The research reveals what CISOs face in the aftermath of a cyber incident:

  • CISOs remain reactive until boards become proactive. 95% of CISOs receive more support from the board following an attack – with 46% receiving an increased budget for additional technology, 42% revising their overall security strategy, 41% implementing new frameworks and standards, and 38% creating new jobs and responsibilities after an attack.

“The biggest learning is the awareness had to be raised at the board level…unfortunately, it had to take an incident to do so,” shared a CISO of an Australian government agency.

  • CISOs face attacks from all angles. Data theft attacks (48%), malware (43%), and DDoS attacks (37%) are most commonplace.
  • XDR is a viable threat prevention solution. At least 92% of respondents agree improvement is needed across people, processes, and technology after experiencing a major cyber incident. Further, 95% believe if their organization had implemented XDR, the major cybersecurity event they experienced would have been prevented.

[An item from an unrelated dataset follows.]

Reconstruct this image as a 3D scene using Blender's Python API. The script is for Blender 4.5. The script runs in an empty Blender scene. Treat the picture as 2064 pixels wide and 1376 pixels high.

Also Read: Tightening the Security Net: Strategies to Counter Multifactor Authentication Vulnerabilities

“XDR can actually aggregate and correlate data from multiple sources and, therefore, reduce false positives. We see less alert fatigue in the security teams, and XDR allows us to be proactive rather than defensive and post facto, another big difference,” shared a CISO of a UK company.

  • Hidden consequences of cyber incidents impact organizations the most. Consequences with clear costs, such as revenue loss and rising insurance premiums, were not reported as having the biggest impact. Instead, top impacts include data loss (42%), significant stress to their SecOps teams (41%), and declining reputation (39%) as the key factors negatively impacting their organizations.

“Experiencing a cyber incident reinforced the concept that we need to be ever-vigilant, and no matter how secure we think we’ve gotten things, no matter how many tools we have in place, it’s a constant battle,” shared a CISO of a U.S.-based manufacturing company.